The Psychology of the Theologian and Existential Anxiety: A Study of Psychological Defense Mechanisms in Kalām Thought

Document Type : Original Article

Author

Department of Islamic Philosophy - Faculty of Dar Al Uloom - Fayoum University - Egypt.

Abstract

Kalām, as an Islamic theological discipline, emerged as a bastion for defending religious beliefs in the quest for reassurance, certainty, and identity, as well as to ward off anxiety, doubt, psychological tension, and the mental barriers to faith associated with them. The stances of theologians were shaped by accumulated psychological dimensions. For instance, the phenomenon of takfīr among the Khārijites represented a psychological response to the collective trauma they experienced during the arbitration (taḥkīm) and its consequences. In an effort to restore their lost balance, they resorted to a psychological defense mechanism known in psychoanalytic theory as “projection.”
In this study, entitled “The Psychology of the Theologian and Existential Anxiety: A Study of Psychological Defense Mechanisms in Kalām Thought”, the researcher examines the possibility of identifying the psychological foundations within Kalām thought as a psychological discourse, and the extent to which human beings have a psychological need to formulate doctrinal certainty in the face of a chaotic reality.

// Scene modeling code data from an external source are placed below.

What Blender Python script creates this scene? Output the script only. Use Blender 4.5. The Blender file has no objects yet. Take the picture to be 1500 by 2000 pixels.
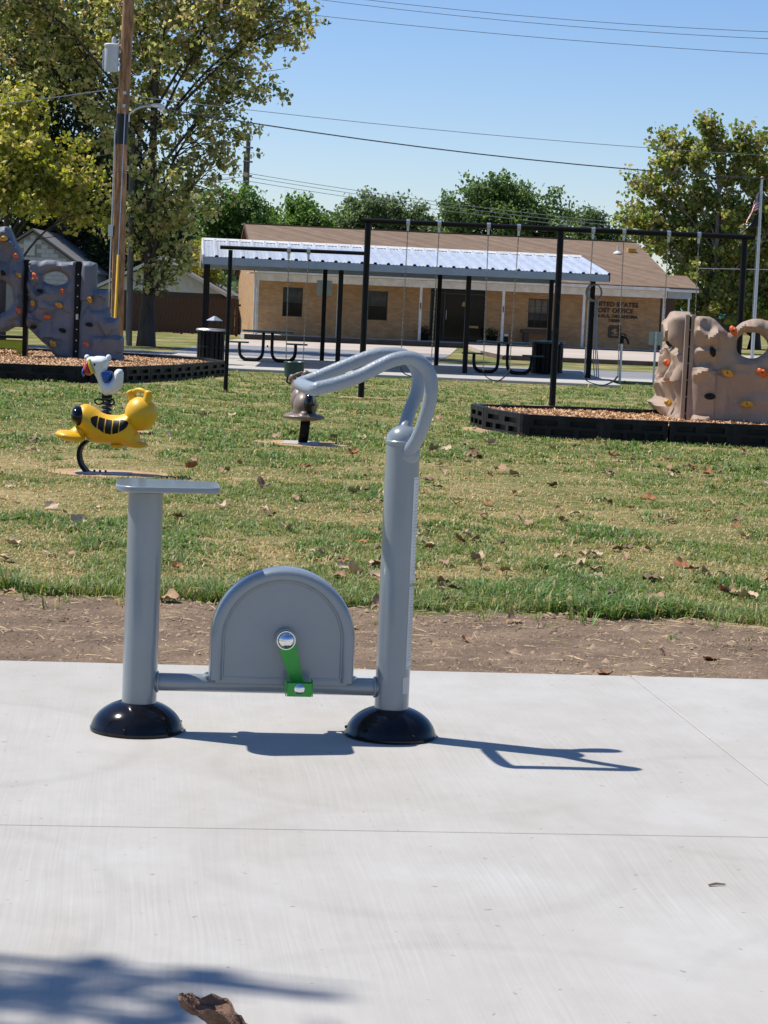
import bpy, bmesh, math, random
import numpy as np
from mathutils import Vector, Matrix, Quaternion
R = math.radians
random.seed(7); rng = np.random.default_rng(7)
scene = bpy.context.scene
col = scene.collection

# ------------------------------------------------------------------ camera
F, PITCH, ROLL = 4200.0, math.atan(403 / 4200.0), R(2.5)
cd = bpy.data.cameras.new('camera'); cam = bpy.data.objects.new('camera', cd); col.objects.link(cam)
cd.sensor_fit = 'VERTICAL'; cd.sensor_height = 24; cd.lens = F / 2000 * 24
cd.clip_start = 0.05; cd.clip_end = 5000
fw = Vector((0, math.cos(PITCH), -math.sin(PITCH))); r0 = Vector((1, 0, 0)); u0 = r0.cross(fw)
rt = r0 * math.cos(ROLL) + u0 * math.sin(ROLL); up = -r0 * math.sin(ROLL) + u0 * math.cos(ROLL)
cam.matrix_world = Matrix(((rt.x, up.x, -fw.x, 0), (rt.y, up.y, -fw.y, 0), (rt.z, up.z, -fw.z, 1.43), (0, 0, 0, 1)))
scene.camera = cam

# ------------------------------------------------------------------ sky and sun
SUN = Vector((-0.595, 0.19, 1.03)).normalized()
w = bpy.data.worlds.new('World'); scene.world = w; w.use_nodes = True
nt = w.node_tree; bg = nt.nodes['Background']
sky = nt.nodes.new('ShaderNodeTexSky'); sky.sky_type = 'NISHITA'; sky.sun_disc = False
sky.sun_elevation = math.asin(SUN.z); sky.sun_rotation = math.atan2(SUN.x, SUN.y)
sky.altitude = 200; sky.air_density = 1.0; sky.dust_density = 0.25; sky.ozone_density = 3.0
hsn = nt.nodes.new('ShaderNodeHueSaturation'); hsn.inputs['Saturation'].default_value = 1.17
tin = nt.nodes.new('ShaderNodeMix'); tin.data_type = 'RGBA'; tin.blend_type = 'MULTIPLY'; tin.inputs[0].default_value = 1.0; tin.inputs[7].default_value = (0.97, 0.955, 1.09, 1)
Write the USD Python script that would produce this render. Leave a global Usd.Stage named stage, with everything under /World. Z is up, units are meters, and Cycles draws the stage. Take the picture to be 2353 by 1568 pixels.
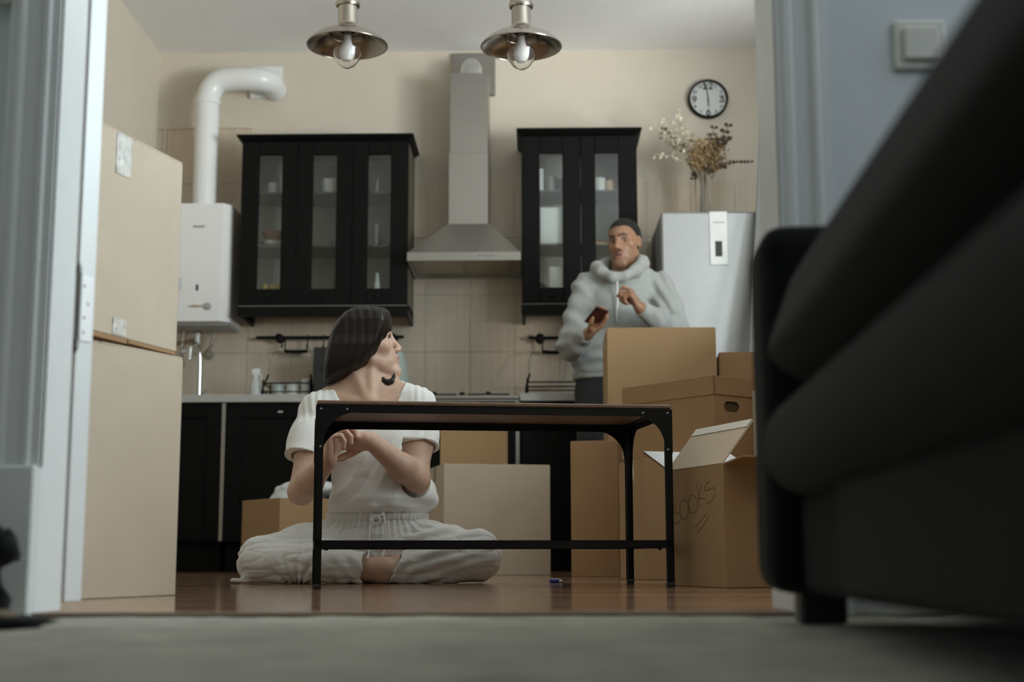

The study also explores the tension between rational inquiry and the need for psychological security, as well as the dynamics of collective emotion, defense mechanisms, and the narcissism of small differences inherent in theological debates and the epistemological structures of sects.
A psychoanalytic reading of Kalām terminology and issues reveals the psychological concepts embedded within them that express existential anxiety and its causes. In its psychological essence, the analogy of the unseen to the seen is an attempt to humanize the metaphysical realm and render it familiar—projecting the cognitive structure of human experience onto the unseen and the Absolute—to alleviate the psychological tension arising from confronting the unknown. Likewise, the concept of the indivisible atom (al-jawhar al-fard) expresses a profound existential submission, transforming ontological anxiety into faith-derived certainty rooted in the feeling of the continuous divine presence. Moreover, the emergence of the Mahdī concept can be traced to psychological motives: the ideal of justice remained closer to an illusion, and from the silent hopes of calming people’s fears arose the idea of the awaited absent one.